My version of comparison table is easily transformed for any setup. The logic of calculations is:
1. The pair of years to be compared are selected;
2. Years to be compared are calculated;
3. For both years, the January 1st, and its weekday number is calculated;
4. For both years, the date of 1st day of 1st week is calculated based in weekday of January 1st;
5. Following same logic as in p.3 and p.4. the dates of last day of last week are calculated (you calculate 1st day of week for next year and distract 1 from result).

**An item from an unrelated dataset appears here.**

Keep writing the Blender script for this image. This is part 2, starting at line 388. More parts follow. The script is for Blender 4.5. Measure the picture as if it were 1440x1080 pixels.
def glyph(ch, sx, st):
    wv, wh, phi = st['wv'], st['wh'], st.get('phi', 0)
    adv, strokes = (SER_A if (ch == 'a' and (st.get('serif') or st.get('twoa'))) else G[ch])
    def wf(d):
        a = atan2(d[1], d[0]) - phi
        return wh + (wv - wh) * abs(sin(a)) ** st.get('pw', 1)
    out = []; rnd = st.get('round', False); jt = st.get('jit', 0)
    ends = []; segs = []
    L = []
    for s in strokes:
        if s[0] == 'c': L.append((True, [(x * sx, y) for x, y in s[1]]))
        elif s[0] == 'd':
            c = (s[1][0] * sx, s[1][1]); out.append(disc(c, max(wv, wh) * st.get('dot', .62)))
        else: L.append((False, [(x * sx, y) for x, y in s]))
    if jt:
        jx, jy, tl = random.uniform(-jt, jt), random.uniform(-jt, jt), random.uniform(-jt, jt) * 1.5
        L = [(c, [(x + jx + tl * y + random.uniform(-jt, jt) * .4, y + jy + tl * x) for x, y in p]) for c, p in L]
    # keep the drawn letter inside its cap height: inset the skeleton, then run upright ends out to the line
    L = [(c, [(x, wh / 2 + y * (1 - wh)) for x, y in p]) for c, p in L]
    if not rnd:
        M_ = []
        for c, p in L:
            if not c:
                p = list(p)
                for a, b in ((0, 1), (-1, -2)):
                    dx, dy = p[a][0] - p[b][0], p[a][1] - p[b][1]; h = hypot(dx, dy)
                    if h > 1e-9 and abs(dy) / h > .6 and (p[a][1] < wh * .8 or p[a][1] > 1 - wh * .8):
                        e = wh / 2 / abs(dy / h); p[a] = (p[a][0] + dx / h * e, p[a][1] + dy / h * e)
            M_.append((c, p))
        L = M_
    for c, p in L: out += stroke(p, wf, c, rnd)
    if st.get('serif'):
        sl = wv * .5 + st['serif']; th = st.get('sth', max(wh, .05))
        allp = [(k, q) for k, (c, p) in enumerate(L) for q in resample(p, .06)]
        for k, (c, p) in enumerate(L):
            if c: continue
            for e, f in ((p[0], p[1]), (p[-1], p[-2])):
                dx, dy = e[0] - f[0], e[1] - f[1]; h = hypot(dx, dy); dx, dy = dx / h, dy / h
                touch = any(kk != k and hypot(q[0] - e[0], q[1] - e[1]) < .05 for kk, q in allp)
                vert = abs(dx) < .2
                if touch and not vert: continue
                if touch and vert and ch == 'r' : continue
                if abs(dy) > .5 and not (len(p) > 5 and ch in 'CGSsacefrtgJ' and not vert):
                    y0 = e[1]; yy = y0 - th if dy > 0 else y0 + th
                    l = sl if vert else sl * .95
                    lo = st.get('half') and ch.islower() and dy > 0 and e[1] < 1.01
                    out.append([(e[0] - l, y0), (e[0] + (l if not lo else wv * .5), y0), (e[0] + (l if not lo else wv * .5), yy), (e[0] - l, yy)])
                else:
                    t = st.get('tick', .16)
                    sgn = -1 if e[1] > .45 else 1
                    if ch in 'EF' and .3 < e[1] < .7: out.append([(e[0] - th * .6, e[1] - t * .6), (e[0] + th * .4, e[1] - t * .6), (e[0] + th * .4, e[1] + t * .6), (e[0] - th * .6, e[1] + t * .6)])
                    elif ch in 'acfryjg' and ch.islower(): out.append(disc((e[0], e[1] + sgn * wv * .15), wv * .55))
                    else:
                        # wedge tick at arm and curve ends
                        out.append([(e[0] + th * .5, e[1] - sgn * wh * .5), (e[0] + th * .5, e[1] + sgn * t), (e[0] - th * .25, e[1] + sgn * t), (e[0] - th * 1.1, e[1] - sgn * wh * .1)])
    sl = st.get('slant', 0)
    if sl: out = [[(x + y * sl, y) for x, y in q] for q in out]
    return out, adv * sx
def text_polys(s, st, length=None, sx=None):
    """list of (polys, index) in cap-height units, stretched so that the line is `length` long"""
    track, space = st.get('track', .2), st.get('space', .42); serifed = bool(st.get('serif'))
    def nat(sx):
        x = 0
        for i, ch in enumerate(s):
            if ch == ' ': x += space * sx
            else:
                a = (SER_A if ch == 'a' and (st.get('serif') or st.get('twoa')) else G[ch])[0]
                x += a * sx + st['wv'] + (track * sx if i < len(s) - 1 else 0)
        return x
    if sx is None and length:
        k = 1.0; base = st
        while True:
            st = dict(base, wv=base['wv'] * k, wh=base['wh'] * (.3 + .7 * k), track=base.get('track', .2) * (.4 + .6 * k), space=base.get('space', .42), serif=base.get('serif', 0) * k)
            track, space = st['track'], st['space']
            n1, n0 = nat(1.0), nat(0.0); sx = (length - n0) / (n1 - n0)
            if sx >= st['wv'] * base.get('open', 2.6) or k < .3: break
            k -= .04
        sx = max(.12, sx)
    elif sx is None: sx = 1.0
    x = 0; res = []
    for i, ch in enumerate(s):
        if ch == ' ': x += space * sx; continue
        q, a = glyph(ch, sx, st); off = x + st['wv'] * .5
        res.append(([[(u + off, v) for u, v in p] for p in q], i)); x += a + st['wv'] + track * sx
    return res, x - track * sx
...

6. All dates from 1st day of 1st week to last day of last week for both compared years are calculated. When date is bigger than last day of last week, an empty string is returned instead;
7. Calculate year/quarter/Month/week numbers for both columns. Easiest is with week numbers. You divide the value of (8 - datarange row number) with seven, and return integer part of result. 1st seven dates will get week number 1, next 7 dates week number 2, etc.. The year will be also simple - all dates in one date column belong to one year, all dates in another date column to another year. For quarter and month calculation, you must apply your own rules, like integer part of (14-week number) divided by 13 for quarter number (and when week number is bigger than 52, the quarter number will be 4). With months it is not so easy. The number of weeks may differ for different years (unless you left out some dates when this occurs). With ISO week numbers, a year has 52 or 53 weeks - with your system probably also. You reserve 8 weeks for 2 first months, and 5 weeks for last month. Remains 39 - 40 weeks for 9 months. Neither 39 nor 40 are not dividing exactly with 9 - the result is between 4 and 5. So you must have 4 months with 4 weeks, and additional 3 - 4 months with 5 weeks (the number depends on number of weeks in year) Or you use quarter numbers - when quarter has 13 weeks (a possible exception is 4th quarter), then in every quarter you must have at least one month with 5 weeks. This is most logical way, as a quarter is defined as 3-month period. I'm not even trying to imagine, how you'll compare two months, when one has 4 weeks, and another 5 weeks worth of dates (with my rules, this problem remains too - there is no way avoid this, except by leaving some dates out);
8. Anyway after that remains the last step - you calculate amounts and quantities for dates in compared years from your source table.